Потому просто прийти с оружием и отнять собственность с его помощью было проблематично. И чем крупнее поселение – тем проблематичнее. Одиночного лесовика-добытчика задавить нетрудно. Деревенька-весь – уже цель посерьёзнее, хотя, понятно, смерды никак не опасные противники профессиональным бандитам. Но весь как место поселения одного рода – часть задруги, соседского объединения нескольких родов и их, соответственно, весей.
У задруги уже, как правило, имеется какая-никакая, но организованная боевая сила. Пусть из юношей, не отягощённых семьями, пусть собирающихся временно, когда не идут полевые работы, пусть занятых чистым и бескровным молодечеством, ища больше приключений, нежели участвуя в реальных боевых действиях. И пусть это, в современном понимании, этакая подростковая банда или, в лучшем случае, нечто напоминающее добровольную народную дружину, - но тем не менее это уже боевое подразделение, освященное традицией, благословлённое старейшинами родов, предназначенное быть защитником свой задруги. Пусть это временные боевые образования - но они есть, и через них прошли в юности все мужчины задруги, и при необходимости они все встанут под её… ну, знамён тогда не было – значит, под тотем или ещё какой вексиллум местного пошиба.
А задруги, как правило, объединены в "народ" – людей одной местности, одного языка, одного закона, одного народного собрания и одного совета старейшин. У людей индоевропейской языковой принадлежности это объединение величается фольком, фолком, полком и выставляет на войну тот самый полк. До тысячи мужчин, хотя, конечно, цифра эта сильно гуляла в зависимости от конкретики места и времени.

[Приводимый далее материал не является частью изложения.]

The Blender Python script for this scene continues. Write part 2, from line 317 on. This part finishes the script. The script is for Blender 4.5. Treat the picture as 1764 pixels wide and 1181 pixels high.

И, наконец, ещё выше по организации было племя – союз фолков. Собственно, и отдельный фолк часто представал как племя, ибо в жизни, понятно, всё не так однозначно, как в армии. Где тоже далеко не всё однозначно. Но всё же племя было, как правило, шире объединения нескольких задруг, обживших одну долину или одну речную пойму. Оно и формировалось-то, как правило, вокруг и силами одного или нескольких фолков, подчинявших себе другие. Как правило, после того как обзаводились сильным лидером или группой пассионарных товарищей, в конечном итоге выделявших из своих рядов сильного лидера. Племя, образно говоря, это – вождество нескольких "народов", говоривших на одном языке.
Это и были "люди". Это были "мы". А остальные – точно "немы" и уже не совсем люди, а "нелюди" и чужаки. От которых только зла и ждать…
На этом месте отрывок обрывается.